Artist:Luciano Ceschia
Dates:
1926 — 1991, UdineInformation:Sculptor, Italy
Link:Official Website
Luciano Ceschia
Sculptor
Biography
Luciano Ceschia was born on the 4th June 1926 in Tarcento in Friuli. Interred in an Austrian concentration camp, he attends the Liceo Artistico in Venice after the Second World War. From the early 1950s following a visit to Geneva, Basel, Zurich, Paris and the south of France, he dedicates himself to sculpture, in particular ceramics. He constructs a small kiln in the wood shed of his childhood home, from where he produces panels of bas-reliefs, vases and plates, scenes representing country life (battles, hunting and fishing scenes, pub brawls, heads of builders and farmers, animal fights) alternating with mythological themes.
It is with these works that in 1959 he opens his first exhibition outside the region, at the Colonna di Milano Gallery. From 1960 he starts to express a more original artistic language, perfecting ceramic vitrification techniques. The initial realism, with nostalgic connotations heroic and at times fantastical, makes way for particularly dramatic periods, such as those dedicated to the occupation troops, the shootings of partisans, the doors and the gongs of the Hiroshima disaster.
Embedded in the environment of the Friulian culture, he frequently meets Mascherini, Spacal, the three Basaldella brothers – in particular Dino – as well as poets, writers and architects with whom he generates important collaborations.

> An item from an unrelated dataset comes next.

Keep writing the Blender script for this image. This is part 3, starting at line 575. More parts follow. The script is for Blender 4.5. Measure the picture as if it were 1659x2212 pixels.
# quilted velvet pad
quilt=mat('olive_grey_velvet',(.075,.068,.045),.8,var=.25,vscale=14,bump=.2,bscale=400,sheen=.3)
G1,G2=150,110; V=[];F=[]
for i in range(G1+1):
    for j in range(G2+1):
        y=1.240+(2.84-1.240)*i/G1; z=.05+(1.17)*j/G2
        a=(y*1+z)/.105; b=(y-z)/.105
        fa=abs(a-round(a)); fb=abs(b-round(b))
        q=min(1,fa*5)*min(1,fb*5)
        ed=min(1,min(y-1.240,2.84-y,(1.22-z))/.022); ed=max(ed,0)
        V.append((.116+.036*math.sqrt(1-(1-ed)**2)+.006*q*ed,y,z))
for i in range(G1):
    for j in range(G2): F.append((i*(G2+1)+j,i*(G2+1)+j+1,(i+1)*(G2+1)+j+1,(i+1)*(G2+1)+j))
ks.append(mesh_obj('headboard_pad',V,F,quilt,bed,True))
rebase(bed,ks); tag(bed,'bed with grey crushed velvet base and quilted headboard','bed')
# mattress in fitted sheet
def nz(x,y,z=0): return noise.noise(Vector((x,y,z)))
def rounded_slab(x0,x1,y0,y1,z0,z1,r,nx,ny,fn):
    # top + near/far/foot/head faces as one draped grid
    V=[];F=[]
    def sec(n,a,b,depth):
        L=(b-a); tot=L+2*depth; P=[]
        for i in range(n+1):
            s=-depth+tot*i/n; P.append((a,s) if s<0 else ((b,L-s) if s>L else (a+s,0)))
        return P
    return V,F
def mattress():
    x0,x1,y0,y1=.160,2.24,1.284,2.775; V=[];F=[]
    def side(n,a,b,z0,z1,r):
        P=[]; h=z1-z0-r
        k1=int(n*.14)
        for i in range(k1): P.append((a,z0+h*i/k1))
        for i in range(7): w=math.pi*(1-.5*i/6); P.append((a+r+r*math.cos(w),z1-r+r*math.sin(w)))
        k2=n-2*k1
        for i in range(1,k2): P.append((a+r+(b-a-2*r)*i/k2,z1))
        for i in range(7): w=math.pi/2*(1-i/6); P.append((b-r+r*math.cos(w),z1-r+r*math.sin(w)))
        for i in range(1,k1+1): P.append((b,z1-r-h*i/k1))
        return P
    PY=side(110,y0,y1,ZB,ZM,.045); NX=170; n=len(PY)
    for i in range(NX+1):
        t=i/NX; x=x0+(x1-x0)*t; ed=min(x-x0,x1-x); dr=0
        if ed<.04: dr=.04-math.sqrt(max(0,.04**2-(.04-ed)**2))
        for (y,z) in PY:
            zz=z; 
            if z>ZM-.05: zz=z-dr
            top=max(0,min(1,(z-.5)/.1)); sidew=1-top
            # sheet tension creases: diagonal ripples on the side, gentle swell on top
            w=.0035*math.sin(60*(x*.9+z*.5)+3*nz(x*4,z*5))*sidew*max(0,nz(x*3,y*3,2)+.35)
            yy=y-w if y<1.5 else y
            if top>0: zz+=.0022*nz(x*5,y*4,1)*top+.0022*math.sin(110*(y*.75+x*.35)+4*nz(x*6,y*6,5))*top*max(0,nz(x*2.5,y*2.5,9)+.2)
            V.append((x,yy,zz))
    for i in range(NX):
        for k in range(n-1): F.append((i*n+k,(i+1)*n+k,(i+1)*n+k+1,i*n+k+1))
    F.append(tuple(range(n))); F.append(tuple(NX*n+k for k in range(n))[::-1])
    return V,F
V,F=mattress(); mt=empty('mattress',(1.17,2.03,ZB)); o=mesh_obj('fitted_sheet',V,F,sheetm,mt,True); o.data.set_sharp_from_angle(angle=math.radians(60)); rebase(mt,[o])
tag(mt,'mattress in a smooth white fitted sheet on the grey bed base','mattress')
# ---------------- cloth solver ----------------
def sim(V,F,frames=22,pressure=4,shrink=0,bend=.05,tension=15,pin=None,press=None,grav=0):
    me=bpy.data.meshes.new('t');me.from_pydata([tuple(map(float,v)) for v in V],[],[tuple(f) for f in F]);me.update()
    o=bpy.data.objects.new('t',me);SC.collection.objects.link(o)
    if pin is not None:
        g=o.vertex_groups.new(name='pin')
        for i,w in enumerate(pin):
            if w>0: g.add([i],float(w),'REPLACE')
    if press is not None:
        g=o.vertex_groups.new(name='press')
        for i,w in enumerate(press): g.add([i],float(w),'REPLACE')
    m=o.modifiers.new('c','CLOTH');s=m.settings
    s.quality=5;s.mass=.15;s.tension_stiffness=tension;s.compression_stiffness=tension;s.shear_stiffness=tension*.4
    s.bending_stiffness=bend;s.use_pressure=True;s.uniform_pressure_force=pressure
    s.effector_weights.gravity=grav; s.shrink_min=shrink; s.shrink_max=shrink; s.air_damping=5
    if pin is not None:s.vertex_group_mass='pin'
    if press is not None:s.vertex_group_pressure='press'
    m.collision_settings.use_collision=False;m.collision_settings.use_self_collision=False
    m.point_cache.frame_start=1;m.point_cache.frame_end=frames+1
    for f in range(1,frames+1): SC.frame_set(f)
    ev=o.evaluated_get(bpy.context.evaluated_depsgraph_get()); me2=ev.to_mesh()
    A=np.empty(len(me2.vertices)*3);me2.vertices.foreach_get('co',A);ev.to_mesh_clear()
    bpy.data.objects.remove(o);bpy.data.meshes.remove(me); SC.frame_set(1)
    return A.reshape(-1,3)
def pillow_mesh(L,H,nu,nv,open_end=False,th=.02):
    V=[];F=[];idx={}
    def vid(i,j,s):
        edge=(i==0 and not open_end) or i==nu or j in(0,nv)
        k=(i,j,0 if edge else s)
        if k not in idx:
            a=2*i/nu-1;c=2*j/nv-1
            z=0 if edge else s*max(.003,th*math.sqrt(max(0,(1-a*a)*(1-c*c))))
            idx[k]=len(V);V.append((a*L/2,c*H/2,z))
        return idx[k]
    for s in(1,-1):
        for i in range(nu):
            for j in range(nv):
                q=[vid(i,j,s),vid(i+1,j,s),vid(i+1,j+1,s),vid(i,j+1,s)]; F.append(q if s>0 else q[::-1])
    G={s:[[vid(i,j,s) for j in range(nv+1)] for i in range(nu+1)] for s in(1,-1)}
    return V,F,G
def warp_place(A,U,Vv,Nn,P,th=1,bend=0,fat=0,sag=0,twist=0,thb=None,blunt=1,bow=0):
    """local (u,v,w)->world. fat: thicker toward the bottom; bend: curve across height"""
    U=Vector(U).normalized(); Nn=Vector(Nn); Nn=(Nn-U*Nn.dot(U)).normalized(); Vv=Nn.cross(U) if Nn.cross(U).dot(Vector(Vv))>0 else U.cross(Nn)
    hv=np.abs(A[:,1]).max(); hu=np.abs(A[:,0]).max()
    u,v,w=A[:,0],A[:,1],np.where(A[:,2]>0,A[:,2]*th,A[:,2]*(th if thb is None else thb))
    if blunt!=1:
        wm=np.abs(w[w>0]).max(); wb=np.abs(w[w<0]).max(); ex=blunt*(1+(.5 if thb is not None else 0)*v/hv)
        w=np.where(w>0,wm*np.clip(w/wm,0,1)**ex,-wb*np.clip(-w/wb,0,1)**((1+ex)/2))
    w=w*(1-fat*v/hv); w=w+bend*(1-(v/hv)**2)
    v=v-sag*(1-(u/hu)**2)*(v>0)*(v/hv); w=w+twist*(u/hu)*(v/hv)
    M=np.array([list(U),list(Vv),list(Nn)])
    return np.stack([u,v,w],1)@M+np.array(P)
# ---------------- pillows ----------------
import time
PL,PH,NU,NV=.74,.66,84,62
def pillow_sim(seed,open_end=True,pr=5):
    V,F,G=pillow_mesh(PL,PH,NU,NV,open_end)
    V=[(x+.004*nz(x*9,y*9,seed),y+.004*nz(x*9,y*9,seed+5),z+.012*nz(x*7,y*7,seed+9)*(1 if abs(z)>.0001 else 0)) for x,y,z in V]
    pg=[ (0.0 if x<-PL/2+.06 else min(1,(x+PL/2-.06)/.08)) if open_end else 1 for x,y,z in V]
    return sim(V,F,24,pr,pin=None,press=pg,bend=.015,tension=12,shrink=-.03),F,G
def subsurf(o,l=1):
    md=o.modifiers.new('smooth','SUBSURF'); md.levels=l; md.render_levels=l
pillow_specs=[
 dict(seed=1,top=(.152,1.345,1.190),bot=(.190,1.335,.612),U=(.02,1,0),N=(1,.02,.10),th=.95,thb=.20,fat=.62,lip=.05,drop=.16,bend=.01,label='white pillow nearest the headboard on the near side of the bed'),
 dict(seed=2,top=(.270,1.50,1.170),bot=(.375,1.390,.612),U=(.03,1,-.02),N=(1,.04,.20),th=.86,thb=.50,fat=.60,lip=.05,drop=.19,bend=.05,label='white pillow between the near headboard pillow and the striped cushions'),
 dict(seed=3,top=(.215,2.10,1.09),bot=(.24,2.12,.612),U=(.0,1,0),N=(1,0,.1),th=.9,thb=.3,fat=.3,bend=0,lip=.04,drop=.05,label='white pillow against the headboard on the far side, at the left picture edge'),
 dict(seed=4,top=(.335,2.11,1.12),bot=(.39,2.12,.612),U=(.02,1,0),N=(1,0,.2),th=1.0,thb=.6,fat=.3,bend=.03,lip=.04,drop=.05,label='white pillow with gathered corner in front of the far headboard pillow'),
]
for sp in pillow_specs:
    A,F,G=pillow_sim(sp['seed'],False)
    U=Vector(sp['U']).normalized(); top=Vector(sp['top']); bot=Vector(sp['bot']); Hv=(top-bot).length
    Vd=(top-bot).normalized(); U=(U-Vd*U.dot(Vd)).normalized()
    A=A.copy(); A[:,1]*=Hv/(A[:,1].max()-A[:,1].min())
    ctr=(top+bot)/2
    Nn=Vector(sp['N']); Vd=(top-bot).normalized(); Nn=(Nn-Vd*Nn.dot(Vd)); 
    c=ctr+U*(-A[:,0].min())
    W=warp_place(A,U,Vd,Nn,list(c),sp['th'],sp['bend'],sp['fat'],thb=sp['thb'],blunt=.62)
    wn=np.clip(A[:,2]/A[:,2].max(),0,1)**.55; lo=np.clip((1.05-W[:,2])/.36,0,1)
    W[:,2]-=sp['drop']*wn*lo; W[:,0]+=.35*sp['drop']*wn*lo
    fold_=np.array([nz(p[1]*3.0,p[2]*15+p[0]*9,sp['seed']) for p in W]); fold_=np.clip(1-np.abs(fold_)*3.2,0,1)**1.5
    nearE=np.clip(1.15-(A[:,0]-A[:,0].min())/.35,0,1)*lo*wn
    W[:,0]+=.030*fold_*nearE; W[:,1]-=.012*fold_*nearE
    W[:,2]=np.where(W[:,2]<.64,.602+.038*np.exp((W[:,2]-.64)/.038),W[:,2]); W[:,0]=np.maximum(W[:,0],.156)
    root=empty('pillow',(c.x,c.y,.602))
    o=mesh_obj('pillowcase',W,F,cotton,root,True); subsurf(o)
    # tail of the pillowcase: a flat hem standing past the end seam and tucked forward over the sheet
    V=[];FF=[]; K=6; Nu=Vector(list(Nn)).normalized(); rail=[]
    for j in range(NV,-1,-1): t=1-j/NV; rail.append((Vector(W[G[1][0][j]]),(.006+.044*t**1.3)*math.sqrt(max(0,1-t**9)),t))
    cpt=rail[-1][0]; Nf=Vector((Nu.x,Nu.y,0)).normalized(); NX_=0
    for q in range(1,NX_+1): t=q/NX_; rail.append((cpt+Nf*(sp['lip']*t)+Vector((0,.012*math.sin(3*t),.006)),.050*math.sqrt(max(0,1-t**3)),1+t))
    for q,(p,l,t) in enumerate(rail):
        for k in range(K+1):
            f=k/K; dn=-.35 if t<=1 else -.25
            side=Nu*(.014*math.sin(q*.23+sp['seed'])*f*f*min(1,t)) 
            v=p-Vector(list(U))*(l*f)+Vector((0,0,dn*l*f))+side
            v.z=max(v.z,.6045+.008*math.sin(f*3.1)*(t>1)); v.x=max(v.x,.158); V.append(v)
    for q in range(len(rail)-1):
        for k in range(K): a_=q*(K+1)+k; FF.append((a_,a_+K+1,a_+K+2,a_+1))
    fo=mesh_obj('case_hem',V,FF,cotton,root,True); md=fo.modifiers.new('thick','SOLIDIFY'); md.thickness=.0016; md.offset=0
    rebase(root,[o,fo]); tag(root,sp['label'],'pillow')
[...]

In 1961 he holds his first solo exhibition abroad at the Interior Decorators News Gallery in New York. The following year he is invited to the 31st International Art Biennale in Venice. In the room dedicated to ceramics he exhibits four works: the sculpture “Grande ucello in parata” [Big bird on parade], the bas-reliefs “Caduta di Icaro” [The Fall of Icarus] and “Per una fucilazione di ostaggi” [For a hostage shooting], and the panel “Grande porta d’Hiroshima” [The Great Door of Hiroshima]. Thanks to this last piece, an imposing vitrified ceramic, he wins the the Ceramic Industry and Commerce prize .
From the mid 1970s he progressively abandons ceramics to experiment with new materials such as stone, wood, synthetic resins and metals. With his definitive passage to the abstract, geometric lines substitute any residue of the figurative: discs, spheres and mandalas, in stone, stainless steel and cast iron, dissected and recomposed in imaginative but balanced ways characteristic of his sculptural work.
At the same time he develops a tendency for monumental pieces, that manifests itself in long vertical lines, totems of different sections, very varied even in the choice of materials (wood and stone, but mainly soldered iron, enamelled and twisted).
A fixed guest at international shows in Yugoslavia, in the 1970s he is invited to the Quadriennale in Rome and various collective exhibitions in Milan, Florence, Krakow and Basel. In the 1980s he holds important solo exhibitions in Vienna and New York (Main Hall Gallery). In the same years he dedicates himself primarily to the creation of medallions, that are the protagonists of his final exhibition in 1991 in Udine Castle. It is in the same town of Udine that he dies a few months later on 4th November 1991.